Supporters of B.C. pipeline opponents plan 'government shutdown' in Victoria
Credit to Author: Nick Eagland| Date: Fri, 14 Feb 2020 01:32:01 +0000
More than 400 demonstrators are expected to blockade government buildings in Victoria on Friday in a show of solidarity with Wet’suwet’en hereditary chiefs and their supporters who oppose the proposed routing of a natural gas pipeline.
Officials said they have plans in place to protect the public and staff during the so-called “B.C. government shutdown,” but would not provide details or say whether they could prevent the shutdown.
Organizers had been circulating a public sign-up sheet which showed that demonstrators planned to prevent employees from entering 33 government offices in Victoria.
The document said organizers needed 474 picketers. Close to that number had signed up by Thursday afternoon.
The province, city and police would not say how, exactly, they planned to approach the picketers, who planned to assemble outside the doors of more than 20 ministerial offices, the B.C. Public Service Agency, B.C. Pension Corporation and other buildings.
In Vancouver on Thursday, several dozen demonstrators briefly occupied the constituency offer of Attorney General David Eby. They left Thursday afternoon after leaving a note of demands on Eby’s desk.
Protesters’ spokesman Herb Varley said they wanted to highlight Eby’s participation in what he called the “ongoing genocide of Indigenous Peoples.”
Back in Victoria, Morgan Mowatt, a PhD student at the University of Victoria and member of the Gitxsan First Nation, said she will participate in the shutdown Friday.
“I’m participating because I have a deep respect for the hereditary chiefs and I know their authority, and I’m also participating out of love for the future generations,” she said.
The plan is to block government employees from entering their offices from 8 a.m. to noon, she said. Organizers have been speaking with union representatives and made efforts to be transparent about their plans, she added.
“We’re picketing specific B.C. government buildings, so this isn’t meant to be a massive public inconvenience,” she said. “We’re operating from a point of love and care for future generations and so we are completely nonviolent. There is no intention, at any point in the future, to escalate this to anything more than peaceful demonstrations and support.”
The Coastal GasLink pipeline project is supported by five of six elected Wet’suwet’en band councils, representing a quarter of the B.C. First Nations bands that have signed letters of support for the pipeline in exchange for financial, employment and training benefits.
The company has promised $1 billion in benefits to First Nations along the 670 km route.
The work site on the remote Morice River logging road southwest of Houston B.C. has become a flashpoint of Canada-wide demonstrations over the past two months.
The Ministry of Finance, responsible for the B.C. Public Service Agency which employs 31,000 people across the province, sent a statement saying it was working to ensure the public will be served and staff will be kept safe in Victoria on Friday.
“British Columbians have the right to free speech and a peaceful protest,” the ministry said.

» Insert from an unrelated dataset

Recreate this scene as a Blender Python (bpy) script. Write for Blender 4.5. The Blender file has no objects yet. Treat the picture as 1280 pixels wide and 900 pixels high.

“It is also important that public service employees — who work every day to deliver the services that British Columbians depend on — are not subject to verbal, physical or emotional abuse. We will not ask public servants to put themselves into any situation where they do not feel safe. Safety is our top priority.”
The ministry said government wouldn’t publicize what measures it has in place to secure the government buildings.
“Officers and resources are being deployed in anticipation of these actions,” Victoria police said in a statement. “Our primary duty is public safety.”
The department has only about 240 officers.
Police said they will post information about traffic disruptions and the demonstrations on the department’s Twitter account.
Over at the B.C. legislature, Speaker Darryl Plecas requested and was granted an injunction against further blockades at the legislature in Victoria. Justice Gordon Weatherill of the B.C. Supreme Court said his ruling authorizes police to arrest and remove people blocking entrances at the legislature.
Hundreds of demonstrators attempted to prevent public servants, politicians and media from entering the legislature earlier this week.
Weatherill cited social media posts about Friday’s government shutdown in his decision to grant the injunction. The justice said the court is concerned that demonstrators at the legislature blocked entrances, covered closed circuit cameras and aggressively harassed people at the building.